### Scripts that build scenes
========
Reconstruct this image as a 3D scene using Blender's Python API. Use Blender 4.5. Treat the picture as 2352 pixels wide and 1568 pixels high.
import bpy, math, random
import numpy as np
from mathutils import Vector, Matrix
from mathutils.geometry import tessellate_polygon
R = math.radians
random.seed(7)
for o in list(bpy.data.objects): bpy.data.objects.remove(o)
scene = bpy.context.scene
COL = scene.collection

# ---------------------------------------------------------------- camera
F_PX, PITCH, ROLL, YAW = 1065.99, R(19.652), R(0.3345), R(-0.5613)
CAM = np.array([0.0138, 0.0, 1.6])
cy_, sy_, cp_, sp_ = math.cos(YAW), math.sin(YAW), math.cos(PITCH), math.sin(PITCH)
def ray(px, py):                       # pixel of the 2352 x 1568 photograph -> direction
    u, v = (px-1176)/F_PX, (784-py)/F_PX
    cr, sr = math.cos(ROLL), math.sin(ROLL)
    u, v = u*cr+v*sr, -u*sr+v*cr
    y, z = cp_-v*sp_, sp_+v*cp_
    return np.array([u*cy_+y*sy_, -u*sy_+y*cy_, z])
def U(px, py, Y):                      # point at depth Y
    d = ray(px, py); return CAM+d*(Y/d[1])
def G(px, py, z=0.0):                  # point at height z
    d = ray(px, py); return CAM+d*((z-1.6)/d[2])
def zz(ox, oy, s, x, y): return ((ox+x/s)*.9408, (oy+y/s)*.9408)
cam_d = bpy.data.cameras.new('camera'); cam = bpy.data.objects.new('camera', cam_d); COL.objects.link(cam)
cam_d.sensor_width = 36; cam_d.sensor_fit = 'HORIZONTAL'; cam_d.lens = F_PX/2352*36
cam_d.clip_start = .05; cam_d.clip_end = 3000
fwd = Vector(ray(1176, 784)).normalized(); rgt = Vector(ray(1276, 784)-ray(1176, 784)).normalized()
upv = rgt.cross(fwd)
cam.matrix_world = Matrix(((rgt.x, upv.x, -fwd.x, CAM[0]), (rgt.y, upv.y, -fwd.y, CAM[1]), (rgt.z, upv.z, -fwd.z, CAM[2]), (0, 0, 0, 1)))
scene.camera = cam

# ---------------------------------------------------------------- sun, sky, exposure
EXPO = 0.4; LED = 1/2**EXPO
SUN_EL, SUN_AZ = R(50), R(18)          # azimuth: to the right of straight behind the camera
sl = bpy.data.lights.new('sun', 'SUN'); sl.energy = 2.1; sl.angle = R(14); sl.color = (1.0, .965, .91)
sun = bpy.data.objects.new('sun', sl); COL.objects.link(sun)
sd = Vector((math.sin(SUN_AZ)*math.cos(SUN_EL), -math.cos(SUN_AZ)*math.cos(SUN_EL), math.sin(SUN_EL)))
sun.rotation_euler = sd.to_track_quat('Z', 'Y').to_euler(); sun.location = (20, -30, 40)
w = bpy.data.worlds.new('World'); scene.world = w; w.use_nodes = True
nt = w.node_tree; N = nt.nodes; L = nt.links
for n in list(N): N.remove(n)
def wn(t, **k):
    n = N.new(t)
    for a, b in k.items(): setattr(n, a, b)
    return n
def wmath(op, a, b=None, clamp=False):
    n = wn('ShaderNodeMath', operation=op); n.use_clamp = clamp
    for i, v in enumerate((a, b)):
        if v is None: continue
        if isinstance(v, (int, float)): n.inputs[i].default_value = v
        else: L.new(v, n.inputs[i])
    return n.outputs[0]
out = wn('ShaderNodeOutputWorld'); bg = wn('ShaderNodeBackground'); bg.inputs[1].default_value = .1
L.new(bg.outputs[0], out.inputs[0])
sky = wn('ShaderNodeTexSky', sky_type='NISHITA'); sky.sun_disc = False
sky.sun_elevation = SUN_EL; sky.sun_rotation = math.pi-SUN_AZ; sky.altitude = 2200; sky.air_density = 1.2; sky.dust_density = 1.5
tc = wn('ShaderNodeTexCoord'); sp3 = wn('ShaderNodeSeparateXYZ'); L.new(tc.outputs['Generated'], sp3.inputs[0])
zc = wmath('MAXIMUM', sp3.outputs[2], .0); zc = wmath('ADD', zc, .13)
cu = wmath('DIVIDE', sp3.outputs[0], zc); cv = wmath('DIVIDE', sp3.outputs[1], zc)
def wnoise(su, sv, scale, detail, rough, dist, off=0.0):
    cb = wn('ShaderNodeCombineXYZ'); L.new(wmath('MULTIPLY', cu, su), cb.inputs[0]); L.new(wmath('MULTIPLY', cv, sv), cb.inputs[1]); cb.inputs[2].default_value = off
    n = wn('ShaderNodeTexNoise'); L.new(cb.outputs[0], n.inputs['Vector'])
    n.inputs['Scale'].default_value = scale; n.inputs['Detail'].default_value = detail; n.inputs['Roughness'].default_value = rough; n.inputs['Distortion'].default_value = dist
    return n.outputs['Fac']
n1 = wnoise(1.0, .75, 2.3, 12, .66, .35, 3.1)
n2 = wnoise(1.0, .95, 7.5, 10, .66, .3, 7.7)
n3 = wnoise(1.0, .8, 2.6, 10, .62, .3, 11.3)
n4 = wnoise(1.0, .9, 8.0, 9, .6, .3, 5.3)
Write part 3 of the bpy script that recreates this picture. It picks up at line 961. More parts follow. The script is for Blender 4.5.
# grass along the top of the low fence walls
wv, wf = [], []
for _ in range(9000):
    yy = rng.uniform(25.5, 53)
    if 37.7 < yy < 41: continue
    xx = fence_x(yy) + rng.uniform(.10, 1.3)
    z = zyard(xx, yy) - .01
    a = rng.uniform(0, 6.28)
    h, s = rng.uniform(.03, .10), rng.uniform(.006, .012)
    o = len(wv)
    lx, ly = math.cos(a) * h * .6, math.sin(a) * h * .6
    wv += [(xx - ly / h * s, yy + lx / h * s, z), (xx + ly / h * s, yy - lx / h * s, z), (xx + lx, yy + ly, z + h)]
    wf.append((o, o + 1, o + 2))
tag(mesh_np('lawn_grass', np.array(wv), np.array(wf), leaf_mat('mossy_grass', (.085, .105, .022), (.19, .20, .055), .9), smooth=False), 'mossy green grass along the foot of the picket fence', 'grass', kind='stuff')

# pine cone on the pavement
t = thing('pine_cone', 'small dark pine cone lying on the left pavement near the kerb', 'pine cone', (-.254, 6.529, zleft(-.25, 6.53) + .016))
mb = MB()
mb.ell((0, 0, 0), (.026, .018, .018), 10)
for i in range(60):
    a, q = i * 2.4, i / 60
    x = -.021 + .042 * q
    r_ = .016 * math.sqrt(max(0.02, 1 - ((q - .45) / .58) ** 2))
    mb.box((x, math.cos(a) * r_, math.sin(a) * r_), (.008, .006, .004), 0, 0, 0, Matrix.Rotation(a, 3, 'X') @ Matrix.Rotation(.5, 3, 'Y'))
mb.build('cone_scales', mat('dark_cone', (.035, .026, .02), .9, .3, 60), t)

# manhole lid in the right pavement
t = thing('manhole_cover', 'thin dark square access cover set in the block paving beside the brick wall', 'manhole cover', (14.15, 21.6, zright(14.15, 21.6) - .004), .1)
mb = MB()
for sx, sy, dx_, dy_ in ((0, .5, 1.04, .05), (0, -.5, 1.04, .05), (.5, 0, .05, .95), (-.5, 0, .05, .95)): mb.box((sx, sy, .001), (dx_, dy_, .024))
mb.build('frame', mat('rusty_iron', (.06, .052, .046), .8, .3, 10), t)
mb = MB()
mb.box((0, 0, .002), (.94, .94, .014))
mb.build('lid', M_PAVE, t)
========
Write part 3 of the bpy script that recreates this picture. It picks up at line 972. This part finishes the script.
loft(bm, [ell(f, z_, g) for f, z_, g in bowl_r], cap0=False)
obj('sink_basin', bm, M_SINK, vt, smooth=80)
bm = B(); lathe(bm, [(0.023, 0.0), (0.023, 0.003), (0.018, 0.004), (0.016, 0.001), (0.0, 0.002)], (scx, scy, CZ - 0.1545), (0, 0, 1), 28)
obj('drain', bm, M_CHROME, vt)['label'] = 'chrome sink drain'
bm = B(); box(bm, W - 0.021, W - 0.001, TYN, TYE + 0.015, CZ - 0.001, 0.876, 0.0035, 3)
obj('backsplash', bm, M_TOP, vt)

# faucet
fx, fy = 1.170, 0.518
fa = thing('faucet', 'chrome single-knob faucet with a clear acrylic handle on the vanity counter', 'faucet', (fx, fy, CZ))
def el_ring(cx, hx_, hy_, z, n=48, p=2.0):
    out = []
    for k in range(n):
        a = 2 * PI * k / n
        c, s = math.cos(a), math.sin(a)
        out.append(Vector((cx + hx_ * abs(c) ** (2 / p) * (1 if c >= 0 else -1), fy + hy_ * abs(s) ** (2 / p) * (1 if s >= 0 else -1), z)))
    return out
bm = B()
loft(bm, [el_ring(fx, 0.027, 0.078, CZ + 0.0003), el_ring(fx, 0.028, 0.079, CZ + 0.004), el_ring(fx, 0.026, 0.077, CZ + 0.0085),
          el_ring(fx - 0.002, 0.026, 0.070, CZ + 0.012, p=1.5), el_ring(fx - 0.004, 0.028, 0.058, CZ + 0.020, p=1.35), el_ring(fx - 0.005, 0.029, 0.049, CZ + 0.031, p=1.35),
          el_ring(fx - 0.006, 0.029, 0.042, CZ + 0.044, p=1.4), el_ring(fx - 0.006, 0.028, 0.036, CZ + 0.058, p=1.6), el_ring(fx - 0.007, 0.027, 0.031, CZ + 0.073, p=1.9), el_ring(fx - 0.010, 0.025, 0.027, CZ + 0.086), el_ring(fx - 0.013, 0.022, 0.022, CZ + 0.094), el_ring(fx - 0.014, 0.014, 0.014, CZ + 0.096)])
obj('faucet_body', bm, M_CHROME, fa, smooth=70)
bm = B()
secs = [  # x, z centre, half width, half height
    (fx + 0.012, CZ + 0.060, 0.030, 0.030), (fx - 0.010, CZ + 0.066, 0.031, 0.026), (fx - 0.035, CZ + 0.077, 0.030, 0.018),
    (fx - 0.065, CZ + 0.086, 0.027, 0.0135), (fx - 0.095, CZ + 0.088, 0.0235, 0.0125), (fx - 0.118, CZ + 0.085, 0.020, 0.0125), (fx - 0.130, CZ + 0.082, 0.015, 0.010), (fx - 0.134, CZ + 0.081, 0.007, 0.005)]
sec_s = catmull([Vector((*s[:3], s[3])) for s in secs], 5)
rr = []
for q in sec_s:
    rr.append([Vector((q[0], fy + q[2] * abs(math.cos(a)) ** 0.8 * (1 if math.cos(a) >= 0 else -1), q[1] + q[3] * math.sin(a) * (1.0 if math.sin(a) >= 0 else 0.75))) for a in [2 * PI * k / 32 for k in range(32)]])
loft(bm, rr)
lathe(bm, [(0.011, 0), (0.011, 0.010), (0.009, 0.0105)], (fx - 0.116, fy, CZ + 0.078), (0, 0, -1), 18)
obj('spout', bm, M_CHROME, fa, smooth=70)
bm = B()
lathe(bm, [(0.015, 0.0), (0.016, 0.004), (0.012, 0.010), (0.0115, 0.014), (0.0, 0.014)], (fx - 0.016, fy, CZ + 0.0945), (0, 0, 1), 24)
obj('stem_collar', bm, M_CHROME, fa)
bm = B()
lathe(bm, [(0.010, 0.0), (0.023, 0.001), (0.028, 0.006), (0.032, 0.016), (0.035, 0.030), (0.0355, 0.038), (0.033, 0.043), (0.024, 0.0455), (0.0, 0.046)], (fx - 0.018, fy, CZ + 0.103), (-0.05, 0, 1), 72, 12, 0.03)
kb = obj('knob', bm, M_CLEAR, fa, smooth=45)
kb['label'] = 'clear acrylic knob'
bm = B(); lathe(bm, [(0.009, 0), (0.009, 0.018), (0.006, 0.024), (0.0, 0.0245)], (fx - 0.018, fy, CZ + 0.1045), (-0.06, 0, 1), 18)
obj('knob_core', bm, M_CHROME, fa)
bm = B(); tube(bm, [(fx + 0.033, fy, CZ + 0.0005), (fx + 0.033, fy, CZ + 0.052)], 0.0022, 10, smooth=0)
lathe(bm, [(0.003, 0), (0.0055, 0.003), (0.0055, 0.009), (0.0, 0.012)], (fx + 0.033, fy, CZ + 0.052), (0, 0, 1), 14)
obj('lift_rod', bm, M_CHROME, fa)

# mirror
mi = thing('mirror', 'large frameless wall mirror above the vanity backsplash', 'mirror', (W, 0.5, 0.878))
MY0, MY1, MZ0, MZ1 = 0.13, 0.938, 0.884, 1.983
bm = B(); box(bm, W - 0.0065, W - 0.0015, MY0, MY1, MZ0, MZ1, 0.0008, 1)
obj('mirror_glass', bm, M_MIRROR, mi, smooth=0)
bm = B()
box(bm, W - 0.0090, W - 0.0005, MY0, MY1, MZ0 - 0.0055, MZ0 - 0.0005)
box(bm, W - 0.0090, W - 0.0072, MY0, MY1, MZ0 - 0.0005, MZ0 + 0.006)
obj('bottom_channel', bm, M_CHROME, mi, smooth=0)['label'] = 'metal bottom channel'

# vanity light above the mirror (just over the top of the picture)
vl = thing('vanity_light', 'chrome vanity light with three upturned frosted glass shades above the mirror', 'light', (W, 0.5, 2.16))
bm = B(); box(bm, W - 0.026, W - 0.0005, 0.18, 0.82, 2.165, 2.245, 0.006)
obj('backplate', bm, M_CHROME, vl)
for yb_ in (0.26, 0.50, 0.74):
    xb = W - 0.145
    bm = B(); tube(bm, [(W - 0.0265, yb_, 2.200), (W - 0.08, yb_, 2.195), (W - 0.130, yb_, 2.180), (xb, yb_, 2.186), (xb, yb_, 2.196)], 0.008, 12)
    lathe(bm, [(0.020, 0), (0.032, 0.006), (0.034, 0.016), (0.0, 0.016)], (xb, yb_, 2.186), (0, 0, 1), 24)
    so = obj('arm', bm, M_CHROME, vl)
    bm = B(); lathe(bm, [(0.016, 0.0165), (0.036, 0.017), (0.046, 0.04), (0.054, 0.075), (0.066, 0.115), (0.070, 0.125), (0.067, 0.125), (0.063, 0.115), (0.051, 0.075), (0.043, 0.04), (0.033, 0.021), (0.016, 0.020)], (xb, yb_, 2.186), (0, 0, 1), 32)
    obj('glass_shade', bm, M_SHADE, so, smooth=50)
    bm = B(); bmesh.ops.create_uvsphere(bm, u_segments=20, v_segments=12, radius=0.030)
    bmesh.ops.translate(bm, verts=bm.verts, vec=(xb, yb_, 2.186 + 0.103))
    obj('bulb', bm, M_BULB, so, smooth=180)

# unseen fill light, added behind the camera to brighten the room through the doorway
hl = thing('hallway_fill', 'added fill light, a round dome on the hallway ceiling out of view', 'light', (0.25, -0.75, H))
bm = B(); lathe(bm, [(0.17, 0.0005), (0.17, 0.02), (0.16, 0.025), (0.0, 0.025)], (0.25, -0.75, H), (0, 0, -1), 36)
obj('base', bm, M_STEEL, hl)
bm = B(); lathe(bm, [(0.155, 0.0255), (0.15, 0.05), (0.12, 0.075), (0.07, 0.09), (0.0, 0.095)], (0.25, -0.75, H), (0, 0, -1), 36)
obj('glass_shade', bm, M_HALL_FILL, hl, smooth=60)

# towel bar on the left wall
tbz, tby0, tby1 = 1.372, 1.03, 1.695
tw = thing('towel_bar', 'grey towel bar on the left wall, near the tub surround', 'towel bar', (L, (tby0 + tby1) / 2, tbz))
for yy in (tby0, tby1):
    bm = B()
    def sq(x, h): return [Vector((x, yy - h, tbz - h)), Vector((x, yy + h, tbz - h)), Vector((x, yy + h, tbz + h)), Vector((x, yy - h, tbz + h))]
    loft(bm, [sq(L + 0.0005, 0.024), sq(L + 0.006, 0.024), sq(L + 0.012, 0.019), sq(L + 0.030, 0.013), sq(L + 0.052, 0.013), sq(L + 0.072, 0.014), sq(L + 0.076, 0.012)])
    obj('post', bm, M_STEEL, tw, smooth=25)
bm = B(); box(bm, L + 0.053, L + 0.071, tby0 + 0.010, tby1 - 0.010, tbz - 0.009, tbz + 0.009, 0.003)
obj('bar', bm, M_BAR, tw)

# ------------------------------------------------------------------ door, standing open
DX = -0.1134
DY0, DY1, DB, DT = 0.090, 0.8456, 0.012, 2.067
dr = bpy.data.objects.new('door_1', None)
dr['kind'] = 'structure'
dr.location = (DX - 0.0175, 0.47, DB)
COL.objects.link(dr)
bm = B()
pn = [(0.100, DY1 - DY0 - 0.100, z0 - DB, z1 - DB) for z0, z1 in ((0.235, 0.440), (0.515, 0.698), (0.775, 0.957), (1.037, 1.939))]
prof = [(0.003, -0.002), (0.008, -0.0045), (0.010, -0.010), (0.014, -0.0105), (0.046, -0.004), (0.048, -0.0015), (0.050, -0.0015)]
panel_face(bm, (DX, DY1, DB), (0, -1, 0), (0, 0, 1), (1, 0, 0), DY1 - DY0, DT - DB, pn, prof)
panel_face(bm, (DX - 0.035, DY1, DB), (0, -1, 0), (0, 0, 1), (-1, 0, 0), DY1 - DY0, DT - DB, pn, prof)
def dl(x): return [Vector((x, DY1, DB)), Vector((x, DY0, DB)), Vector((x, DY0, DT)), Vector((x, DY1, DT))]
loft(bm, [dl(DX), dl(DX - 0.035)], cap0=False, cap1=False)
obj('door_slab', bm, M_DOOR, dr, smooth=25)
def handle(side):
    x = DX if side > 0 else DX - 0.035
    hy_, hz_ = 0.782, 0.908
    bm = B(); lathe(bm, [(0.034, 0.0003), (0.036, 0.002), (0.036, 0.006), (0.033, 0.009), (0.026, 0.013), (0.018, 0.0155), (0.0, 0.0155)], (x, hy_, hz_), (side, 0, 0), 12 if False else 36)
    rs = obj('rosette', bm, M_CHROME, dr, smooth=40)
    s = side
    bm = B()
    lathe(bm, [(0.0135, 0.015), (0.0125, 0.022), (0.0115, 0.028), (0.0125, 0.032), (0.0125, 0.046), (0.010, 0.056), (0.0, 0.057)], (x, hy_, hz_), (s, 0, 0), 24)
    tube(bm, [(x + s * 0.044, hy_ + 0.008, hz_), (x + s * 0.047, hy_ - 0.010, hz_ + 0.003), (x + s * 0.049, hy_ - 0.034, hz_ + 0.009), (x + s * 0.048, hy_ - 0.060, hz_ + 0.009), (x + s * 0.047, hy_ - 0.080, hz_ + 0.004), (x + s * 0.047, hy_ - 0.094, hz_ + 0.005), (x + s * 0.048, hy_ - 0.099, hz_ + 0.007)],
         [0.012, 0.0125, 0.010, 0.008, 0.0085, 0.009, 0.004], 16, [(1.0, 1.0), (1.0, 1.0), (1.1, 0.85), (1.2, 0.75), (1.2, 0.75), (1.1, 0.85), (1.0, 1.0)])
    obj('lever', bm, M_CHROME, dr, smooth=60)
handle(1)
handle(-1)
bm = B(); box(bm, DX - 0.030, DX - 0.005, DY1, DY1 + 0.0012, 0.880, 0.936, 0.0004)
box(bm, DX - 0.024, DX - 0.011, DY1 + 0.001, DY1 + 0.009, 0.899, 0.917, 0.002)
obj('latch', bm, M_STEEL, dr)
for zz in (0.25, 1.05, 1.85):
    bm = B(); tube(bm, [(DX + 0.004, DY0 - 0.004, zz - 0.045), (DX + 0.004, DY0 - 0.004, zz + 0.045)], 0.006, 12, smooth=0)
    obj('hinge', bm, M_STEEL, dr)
========
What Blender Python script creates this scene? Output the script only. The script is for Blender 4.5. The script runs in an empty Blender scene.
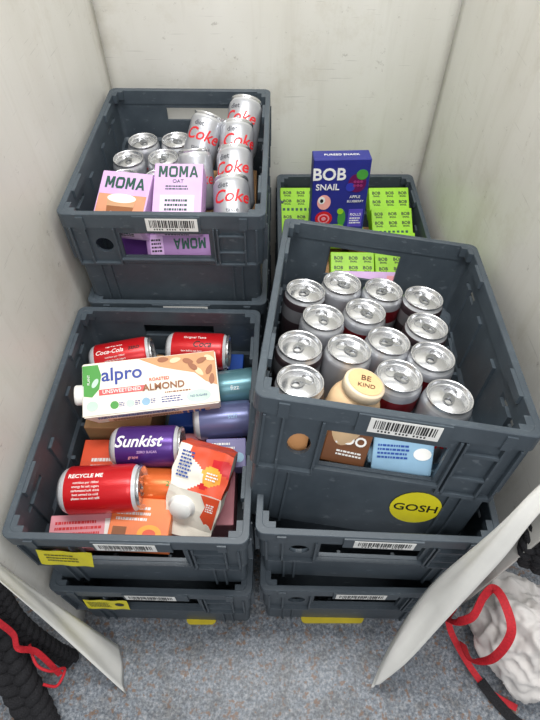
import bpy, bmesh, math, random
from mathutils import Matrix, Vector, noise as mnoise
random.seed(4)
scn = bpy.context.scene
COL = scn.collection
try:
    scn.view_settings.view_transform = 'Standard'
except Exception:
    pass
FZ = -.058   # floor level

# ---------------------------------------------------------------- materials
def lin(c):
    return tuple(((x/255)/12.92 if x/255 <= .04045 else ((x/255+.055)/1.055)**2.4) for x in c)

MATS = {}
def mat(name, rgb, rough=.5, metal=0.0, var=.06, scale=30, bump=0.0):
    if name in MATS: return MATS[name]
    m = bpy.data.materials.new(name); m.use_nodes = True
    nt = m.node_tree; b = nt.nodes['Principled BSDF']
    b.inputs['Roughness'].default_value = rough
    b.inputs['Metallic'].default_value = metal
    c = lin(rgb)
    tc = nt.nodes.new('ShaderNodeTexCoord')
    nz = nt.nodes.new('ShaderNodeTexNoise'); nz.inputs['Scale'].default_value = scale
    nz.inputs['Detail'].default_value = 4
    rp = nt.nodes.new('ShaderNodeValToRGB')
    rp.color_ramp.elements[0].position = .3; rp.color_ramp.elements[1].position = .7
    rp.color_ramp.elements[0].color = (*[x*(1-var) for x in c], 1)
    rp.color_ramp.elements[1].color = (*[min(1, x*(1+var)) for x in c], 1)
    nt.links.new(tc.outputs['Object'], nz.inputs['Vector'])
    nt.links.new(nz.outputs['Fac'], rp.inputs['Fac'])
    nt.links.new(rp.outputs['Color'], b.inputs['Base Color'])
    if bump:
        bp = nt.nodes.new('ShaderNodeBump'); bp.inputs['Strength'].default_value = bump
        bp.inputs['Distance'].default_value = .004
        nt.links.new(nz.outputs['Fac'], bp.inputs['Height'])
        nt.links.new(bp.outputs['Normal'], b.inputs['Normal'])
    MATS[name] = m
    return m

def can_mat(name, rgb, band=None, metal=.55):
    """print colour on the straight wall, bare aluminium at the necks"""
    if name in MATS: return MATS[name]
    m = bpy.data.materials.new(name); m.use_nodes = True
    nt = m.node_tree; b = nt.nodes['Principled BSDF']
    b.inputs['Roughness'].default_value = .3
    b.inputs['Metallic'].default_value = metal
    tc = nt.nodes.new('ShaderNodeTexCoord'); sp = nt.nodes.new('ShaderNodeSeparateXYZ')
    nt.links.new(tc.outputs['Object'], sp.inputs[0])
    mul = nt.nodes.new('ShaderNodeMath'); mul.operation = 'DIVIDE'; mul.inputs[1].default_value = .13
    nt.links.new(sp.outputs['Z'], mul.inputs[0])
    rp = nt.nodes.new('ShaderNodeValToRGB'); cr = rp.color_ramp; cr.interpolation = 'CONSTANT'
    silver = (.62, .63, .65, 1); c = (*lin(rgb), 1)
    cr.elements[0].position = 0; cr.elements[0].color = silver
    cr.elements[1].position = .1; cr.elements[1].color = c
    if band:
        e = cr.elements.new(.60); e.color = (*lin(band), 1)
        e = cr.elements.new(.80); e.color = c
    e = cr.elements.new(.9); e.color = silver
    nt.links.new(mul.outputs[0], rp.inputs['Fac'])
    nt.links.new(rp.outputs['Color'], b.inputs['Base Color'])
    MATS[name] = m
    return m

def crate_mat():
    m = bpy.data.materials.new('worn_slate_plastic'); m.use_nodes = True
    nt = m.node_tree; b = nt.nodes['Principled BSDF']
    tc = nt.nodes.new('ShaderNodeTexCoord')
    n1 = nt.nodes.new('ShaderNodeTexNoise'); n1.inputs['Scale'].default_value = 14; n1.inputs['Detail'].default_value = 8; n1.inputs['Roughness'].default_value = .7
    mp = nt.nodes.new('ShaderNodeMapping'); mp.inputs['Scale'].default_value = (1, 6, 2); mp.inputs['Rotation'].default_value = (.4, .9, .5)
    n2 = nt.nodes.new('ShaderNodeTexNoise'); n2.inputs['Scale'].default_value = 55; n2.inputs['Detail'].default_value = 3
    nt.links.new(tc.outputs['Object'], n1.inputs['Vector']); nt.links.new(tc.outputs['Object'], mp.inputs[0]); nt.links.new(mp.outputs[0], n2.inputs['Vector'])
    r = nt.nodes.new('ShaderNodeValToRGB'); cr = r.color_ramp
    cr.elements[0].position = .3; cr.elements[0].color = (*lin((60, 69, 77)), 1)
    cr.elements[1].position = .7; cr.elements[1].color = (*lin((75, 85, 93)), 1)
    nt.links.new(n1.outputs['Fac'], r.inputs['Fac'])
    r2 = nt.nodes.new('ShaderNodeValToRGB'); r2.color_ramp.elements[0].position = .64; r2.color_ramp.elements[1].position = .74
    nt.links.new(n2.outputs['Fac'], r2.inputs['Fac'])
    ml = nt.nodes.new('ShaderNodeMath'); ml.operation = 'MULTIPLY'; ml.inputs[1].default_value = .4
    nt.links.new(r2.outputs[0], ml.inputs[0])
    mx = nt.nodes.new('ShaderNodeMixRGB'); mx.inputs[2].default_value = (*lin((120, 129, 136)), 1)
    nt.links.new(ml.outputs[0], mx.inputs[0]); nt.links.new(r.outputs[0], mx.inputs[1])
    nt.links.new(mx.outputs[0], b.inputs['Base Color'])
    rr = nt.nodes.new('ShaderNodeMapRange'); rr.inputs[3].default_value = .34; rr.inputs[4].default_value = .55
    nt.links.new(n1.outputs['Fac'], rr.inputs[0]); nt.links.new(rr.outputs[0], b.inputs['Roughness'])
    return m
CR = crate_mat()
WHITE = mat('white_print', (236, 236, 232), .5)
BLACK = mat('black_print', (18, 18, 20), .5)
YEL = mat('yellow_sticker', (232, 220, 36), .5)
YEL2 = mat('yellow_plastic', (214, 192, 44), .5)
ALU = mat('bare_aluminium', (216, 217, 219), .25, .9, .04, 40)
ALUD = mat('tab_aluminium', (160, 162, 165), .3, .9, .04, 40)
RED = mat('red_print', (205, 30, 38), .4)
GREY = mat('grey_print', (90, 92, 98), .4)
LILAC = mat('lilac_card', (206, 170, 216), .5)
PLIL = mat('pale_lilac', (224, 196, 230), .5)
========
### EXERCISE TASK
Copy out precisely the lines that begin at the line containing "Reconstruct this image" and end at the line containing "COL = scene.collection", including both; write nothing else.

### EXERCISE RESULT
Reconstruct this image as a 3D scene using Blender's Python API. Use Blender 4.5. Treat the picture as 2352 pixels wide and 1568 pixels high.
import bpy, math, random
import numpy as np
from mathutils import Vector, Matrix
from mathutils.geometry import tessellate_polygon
R = math.radians
random.seed(7)
for o in list(bpy.data.objects): bpy.data.objects.remove(o)
scene = bpy.context.scene
COL = scene.collection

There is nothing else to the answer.